KETUA Umum Partai Kebangkitan Bangsa (PKB) Abdul Muhaimin Iskandar atau Cak Imin ingin mengubah ketentuan pemilihan kepala daerah atau pilkada di Indonesia. Dia mengusulkan kepala daerah tidak lagi dipilih melalui pemilihan langsung seperti saat ini.
Cak Imin mengusulkan dua opsi penggantinya, yaitu kepala daerah ditunjuk pemerintah pusat atau dipilih oleh Dewan Perwakilan Rakyat Daerah (DPRD). “Saatnya pemilihan kepala daerah dievaluasi total manfaat dan mudaratnya,” kata Cak Imin dalam acara Peringatan Hari Lahir Ke-27 PKB di Jakarta pada Rabu, 23 Juli 2025, yang dihadiri oleh Presiden Prabowo Subianto.
Menteri Koordinator Pemberdayaan Masyarakat ini meyakini perubahan sistem pilkada akan menciptakan iklim yang kondusif bagi percepatan pembangunan nasional di bawah kepemimpinan Prabowo.
Dia mengklaim pilkada langsung membuat pembangunan di daerah tersendat.
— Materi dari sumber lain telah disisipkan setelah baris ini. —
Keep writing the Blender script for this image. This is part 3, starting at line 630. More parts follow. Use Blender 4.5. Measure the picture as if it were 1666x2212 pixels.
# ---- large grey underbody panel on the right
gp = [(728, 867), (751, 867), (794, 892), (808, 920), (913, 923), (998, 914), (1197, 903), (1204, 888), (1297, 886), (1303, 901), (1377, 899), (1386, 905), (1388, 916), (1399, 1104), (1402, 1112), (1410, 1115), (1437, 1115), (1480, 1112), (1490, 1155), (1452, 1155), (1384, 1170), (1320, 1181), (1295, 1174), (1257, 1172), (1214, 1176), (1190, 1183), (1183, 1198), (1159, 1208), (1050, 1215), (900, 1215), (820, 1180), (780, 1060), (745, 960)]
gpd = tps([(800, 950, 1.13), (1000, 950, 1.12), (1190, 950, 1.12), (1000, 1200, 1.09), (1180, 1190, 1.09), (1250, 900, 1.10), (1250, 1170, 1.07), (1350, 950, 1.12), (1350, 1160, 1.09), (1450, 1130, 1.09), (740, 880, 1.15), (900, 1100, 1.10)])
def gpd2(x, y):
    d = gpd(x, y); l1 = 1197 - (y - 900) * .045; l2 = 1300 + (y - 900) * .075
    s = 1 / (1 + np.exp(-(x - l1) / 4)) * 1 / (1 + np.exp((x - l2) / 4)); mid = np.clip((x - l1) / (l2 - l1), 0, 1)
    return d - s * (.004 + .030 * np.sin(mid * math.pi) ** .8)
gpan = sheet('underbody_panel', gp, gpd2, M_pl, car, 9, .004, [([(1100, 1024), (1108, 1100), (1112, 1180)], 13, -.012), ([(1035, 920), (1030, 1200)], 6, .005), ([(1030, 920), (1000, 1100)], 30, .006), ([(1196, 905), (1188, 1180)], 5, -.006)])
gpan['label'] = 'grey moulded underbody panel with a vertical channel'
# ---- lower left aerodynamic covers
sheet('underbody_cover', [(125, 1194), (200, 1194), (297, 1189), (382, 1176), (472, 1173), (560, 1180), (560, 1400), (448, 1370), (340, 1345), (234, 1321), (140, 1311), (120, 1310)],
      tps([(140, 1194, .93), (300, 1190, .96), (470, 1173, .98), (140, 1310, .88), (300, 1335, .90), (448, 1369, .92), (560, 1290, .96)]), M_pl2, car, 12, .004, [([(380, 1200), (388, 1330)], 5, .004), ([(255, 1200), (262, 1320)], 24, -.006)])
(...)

Dia menyebutkan ada beberapa kepala daerah dari partainya yang mengeluh karena proses konsolidasi politik di daerah menjadi lambat. “Akibat proses politik yang terlalu panjang,” ujarnya.
Komisi II DPR Sebut Presiden Bisa Tunjuk Langsung Gubernur
Menanggapi hal itu, Ketua Komisi II Dewan Perwakilan Rakyat (DPR) Rifqinizamy Karsayuda, mengatakan usul Cak Imin itu menimbulkan perdebatan, tetapi ada jalan tengah yang bisa dilakukan. Dia mengatakan Presiden bisa menunjuk gubernur secara langsung, asalkan melewati mekanisme pemilihan paripurna di tingkat DPRD agar tidak melanggar konstitusi.
“Cak Imin mengusulkan agar gubernur itu tidak dipilih pula oleh DPRD, tapi melainkan ditunjuk oleh Presiden atas alasan bahwa gubernur adalah wakil pemerintah pusat di daerah. Ide Cak Imin ini berpotensi mengangkangi konstitusi,” kata Rifqinizamy saat dikonfirmasi di Jakarta, Jumat, 25 Juli 2025, seperti dikutip dari Antara.
Bila mekanisme itu diterapkan, dia mengatakan Presiden bisa mengusulkan nama calon gubernur kepada DPRD provinsi, lalu DPRD provinsi melalui mekanisme paripurna memilih nama calon gubernur dari Presiden itu. “Bisa satu nama, bisa maksimal tiga nama. Kalau satu nama berarti DPRD provinsi tugasnya melakukan proses persetujuan,” kata dia.
Politikus Partai NasDem itu menuturkan hal itu sesuai dengan amanat Pasal 18 ayat (4) Undang-Undang Dasar Negara Republik Indonesia Tahun 1945 yang menyatakan, “Gubernur, Bupati, dan Walikota masing-masing sebagai kepala pemerintah daerah provinsi, kabupaten, dan kota dipilih secara demokratis.”
Rifqinizamy mengatakan DPRD provinsi itu adalah mekanisme kedaulatan rakyat yang dipilih langsung oleh rakyat dan merupakan perwakilan rakyat di daerah itu. Sehingga, unsur demokratisnya masih bisa terlaksana dengan mekanisme melalui DPRD itu.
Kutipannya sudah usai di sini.